1皿100円の回転寿司の平均的な客単価は1000円程度と言われている。もちろんネタによって原価率は異なるため、店側は原価の高いネタと安いネタを組み合わせて利益を出す“粗利ミックス”という手法を駆使して儲けを出している。
飲食店経営に詳しい調達・購買業務コンサルタントの坂口孝則氏がいう。
「鮮魚の赤身、白身、ボイルした加工品、巻物やマヨネーズを使ったネタなど、とくにファミリー層は幅広いネタを注文する。そのなかに原価率の高いネタと低いネタがうまく組み合わさっていて、客単価1000円以上なら利益がしっかり出る。
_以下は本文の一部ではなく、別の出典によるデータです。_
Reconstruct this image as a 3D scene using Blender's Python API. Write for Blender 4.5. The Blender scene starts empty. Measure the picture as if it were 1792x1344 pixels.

たとえば、それぞれ定価100円の『たまご』の原価は約15円で、『ツナサラダ』は原価約20円。一方、定価100円の『まぐろ赤身』の原価は約75円。このように、原価が高いものと安いものが回転寿司店では混在している。客側は原価率の高いネタを食べて満足度が高くなり、店側は原価率の低いネタも注文してもらうことで、儲けが出しやすい」
とくに「期間限定のキャンペーン商品」は採算度外視で提供されるため、客にとっては満足度が高いネタになるという。
「“カニ”や“フグ”などの高級食材を使ったフェアは狙い目。店側はスケールメリットを活かし相場より安く仕入れているものの、レギュラーメニューより原価率ははるかに高い。客側は旬のネタを安く食べられるわけです」(回転寿司評論家・米川伸生氏)
一方、白身魚のネタは、原価率は高くないものの店側にとってコストの高いネタだ。
「タイやハマチなどの白身魚は皮を引いた時点で鮮度が落ちてしまう。注文が入りレーンに流す直前に包丁を入れるため、人的コストのかかるネタとなる」(同前)
ファミリー層が多い郊外型店舗では、1日5回転が理想とされている。そのため、「ドリンク類の利益率は寿司ネタより高いものの、居酒屋代わりに使われて長居をされると回転率が落ちる。そこで、回転寿司のアルコール類は他の格安チェーンよりは高い水準に設定されている」(同前)という。
“回転寿司飲み”のコスパは決してよくないということだ。